On Charlotte Garrido’s website for her re-election campaign to county commissioner, her contact page had a phone number and email address that took, until sometime Monday afternoon, someone back to county offices. We made a call to Garrido this morning and will post her comment on the matter as soon as we get it.

UPDATE: Ray Garrido, Charlotte’s husband, left a comment below on how this happened. It deserves placement in the main body, so I’ll also paste it here:

“I’m the person who put the phone number and email address on Charlotte’s contact page. I thought it would give people a way of contacting her about county issues, which is what the text of the page says. It was my mistake. I should have read the rules closer and I changed it as soon as I found out it was inappropriate.” — Ray Garrido

I also just spoke with Charlotte, and she wanted to be clear that this was not intentional, that she wants to be “absolutely, totally legal.” When she was contacted by the PDC, she called her husband and the number was changed. She was also disappointed we didn’t call her before calling the PDC. I did call the PDC first, because I wanted to make sure it was an actual infraction. It seemed like a clear-cut case, but no sense stirring things up if it wasn’t. Once I knew it was, I called the phone number on the website and waited a few hours before posting.

We also called the Public Disclosure Commission. “Yeah, this is bad,” said Lori Anderson, PDC spokeswoman. “We’ll contact her and tell her to take it off of there.”
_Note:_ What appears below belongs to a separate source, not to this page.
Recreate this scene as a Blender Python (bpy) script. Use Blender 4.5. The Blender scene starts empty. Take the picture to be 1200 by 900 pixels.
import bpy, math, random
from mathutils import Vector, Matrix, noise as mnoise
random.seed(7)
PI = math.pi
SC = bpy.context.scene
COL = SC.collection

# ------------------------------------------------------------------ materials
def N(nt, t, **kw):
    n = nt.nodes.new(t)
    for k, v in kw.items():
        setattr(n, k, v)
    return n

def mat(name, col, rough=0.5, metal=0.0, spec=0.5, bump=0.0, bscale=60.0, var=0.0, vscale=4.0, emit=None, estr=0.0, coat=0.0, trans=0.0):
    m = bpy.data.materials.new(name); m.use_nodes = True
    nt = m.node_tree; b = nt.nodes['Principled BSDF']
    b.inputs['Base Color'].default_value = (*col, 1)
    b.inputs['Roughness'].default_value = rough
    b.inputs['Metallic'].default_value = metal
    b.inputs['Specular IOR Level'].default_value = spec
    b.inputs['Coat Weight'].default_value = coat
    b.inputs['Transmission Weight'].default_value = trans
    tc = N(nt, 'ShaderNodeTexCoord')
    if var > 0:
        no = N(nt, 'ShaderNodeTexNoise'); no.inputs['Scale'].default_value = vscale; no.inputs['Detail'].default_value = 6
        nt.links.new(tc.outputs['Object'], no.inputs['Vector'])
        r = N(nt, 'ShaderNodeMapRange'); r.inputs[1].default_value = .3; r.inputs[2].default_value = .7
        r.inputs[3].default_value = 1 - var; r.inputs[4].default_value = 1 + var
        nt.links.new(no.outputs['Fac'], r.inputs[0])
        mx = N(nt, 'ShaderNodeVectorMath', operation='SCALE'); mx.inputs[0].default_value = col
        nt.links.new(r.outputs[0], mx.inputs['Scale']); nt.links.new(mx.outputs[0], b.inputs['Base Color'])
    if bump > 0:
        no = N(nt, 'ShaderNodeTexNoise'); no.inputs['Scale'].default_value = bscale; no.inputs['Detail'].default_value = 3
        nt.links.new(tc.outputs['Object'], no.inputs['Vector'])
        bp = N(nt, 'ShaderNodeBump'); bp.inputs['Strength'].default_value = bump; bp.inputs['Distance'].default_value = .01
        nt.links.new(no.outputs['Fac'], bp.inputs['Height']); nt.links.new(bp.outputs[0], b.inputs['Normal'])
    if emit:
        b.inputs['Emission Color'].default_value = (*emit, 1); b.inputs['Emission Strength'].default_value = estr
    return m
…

The phone number went to Laura Melrose, Garrido’s assistant in the county offices. We spoke with Melrose and she seemed surprised to learn her number was linked on the campaign site. This suggests that not many, if any, people have taken up the offer to contact her from the campaign site. The email went directly to Garrido’s county email address and puts nothing in the subject line.

Both items were fixed sometime Monday.

By “bad,” Anderson means it was a violation of state campaign laws. RCW 42.17A.555 states:

“No elective official nor any employee of his or her office nor any person appointed to or employed by any public office or agency may use or authorize the use of any of the facilities of a public office or agency, directly or indirectly, for the purpose of assisting a campaign for election of any person to any office or for the promotion of or opposition to any ballot proposition. Facilities of a public office or agency include, but are not limited to, use of stationery, postage, machines, and equipment, use of employees of the office or agency during working hours, vehicles, office space, publications of the office or agency, and clientele lists of persons served by the office or agency.”

Most times these violations can be written off as small mistakes and I don’t suspect Garrido will be penalized for this incident.

But the rules are there for a reason. On this one the perception is taxpayers are paying for a campaign. If Melrose had spent any time at all answering a phone call that was campaign related, that’s taxpayer money paying for Melrose’s time. That’s not supposed to happen. Because someone noticed, it won’t anymore, if it ever did.